At Willamantic is a monument to Nathan Hale, the martyr spy of the Revolution, who had his home here, as did also General Lyon, killed at Eastport in the Revolutionary War. Here, too, was the home of Jonathan Trumbull, one of the financiers of the Revolution, and Commodore Swift, U. S. N. This town is widely known as the home of Willamantic thread.

TWENTY-NINTH DAY—Providence to Newport.

THIRTIETH DAY—Newport to Plymouth via Fall River, Cape Cod and
Provincetown, staying at the Plymouth Rock Hotel.

THIRTY-SECOND, THIRTY-THIRD AND THIRTY-FOURTH DAYS—Plymouth to
Boston via the Shore Road.

THIRTY-FIFTH DAY—Boston to Portsmouth, N. H. Here was signed the treaty which closed the Russo-Japanese War.

THIRTY-SIXTH DAY—Portsmouth to Crawford's Notch, via Portland,
Maine.

THIRTY-SEVENTH DAY—Crawford's Notch through Green mountains to
Lake Champlain.

THIRTY-EIGHTH DAY—Lake Champlain through Adirondacks to Lake
George Village.

THIRTY-NINTH AND FORTIETH DAYS—Among mountains and lakes.

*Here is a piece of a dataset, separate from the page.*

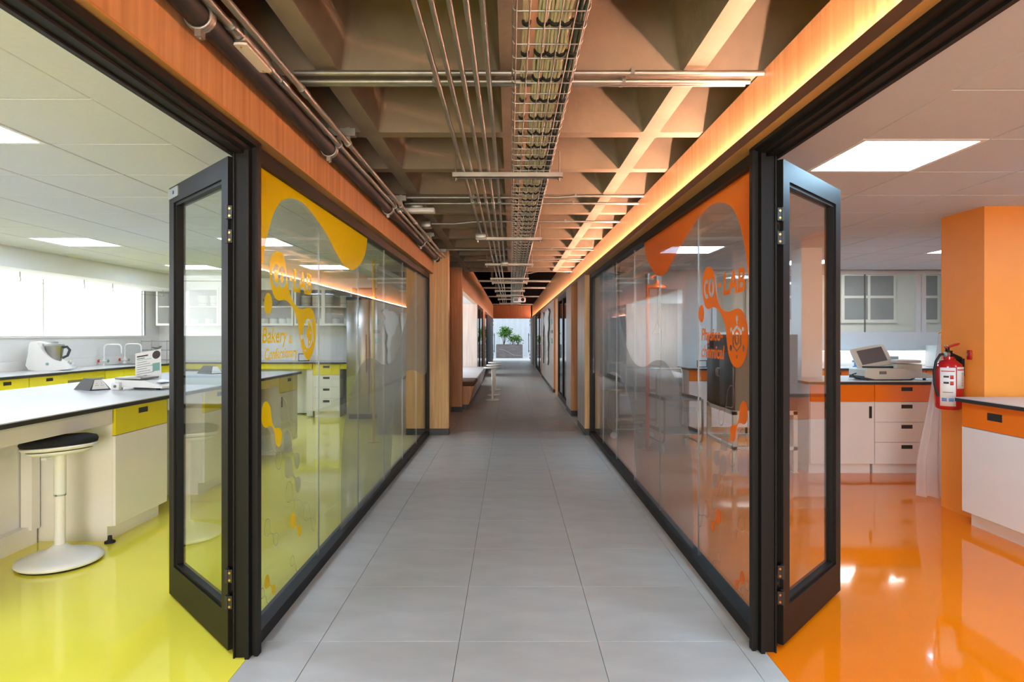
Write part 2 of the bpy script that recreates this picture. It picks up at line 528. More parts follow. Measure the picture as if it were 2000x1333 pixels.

FORTY-FIRST DAY—Lake George to Albany.

FORTY-SECOND DAY—Albany through Catskills to Mt. Tremper, where we spent a most delightful evening at the Howland House.

FORTY-THIRD DAY—Mt. Tremper to Utica.

FORTY-FOURTH DAY—Utica and Trenton Falls to Syracuse. Spent the night at the Mizpah hotel. This hotel is unique in that it is run in connection with a Baptist church. The building is a beautiful specimen of Gothic architecture. The surplus money is used for the various church expenses. You may listen to the noted Belgian organist while resting in your own room. This undertaking has proven to be a success in numerous ways.

FORTY-FIFTH DAY—Syracuse to Lake Chautauqua via Jamestown.

FORTY-SIXTH DAY—Jamestown to Niagara Falls via Indian reservations.

FORTY-SEVENTH AND FORTY-EIGHTH DAYS—Niagara Falls, via Albion,
Pa., to Ashtabula, Ohio.

FORTY-NINTH DAY—Ashtabula to Richmond, Ind.

It is to be sincerely hoped that all the youth of our land may some day visit the nation's shrines and there drink deep from the fountains of truth and patriotism which our worthy forefathers have established. To follow the old Pilgrim trail, to climb Bunker Hill Monument, to reverently tread the halls of Mt. Vernon, to muse by the monuments at Valley Forge, Gettysburg, and Arlington; to be thrilled with the grandeur and power of our great nation while in Washington: and to behold the unsurpassed beauty of the countless places of natural grandeur our country affords would help to solve many of the serious problems confronting our nation today.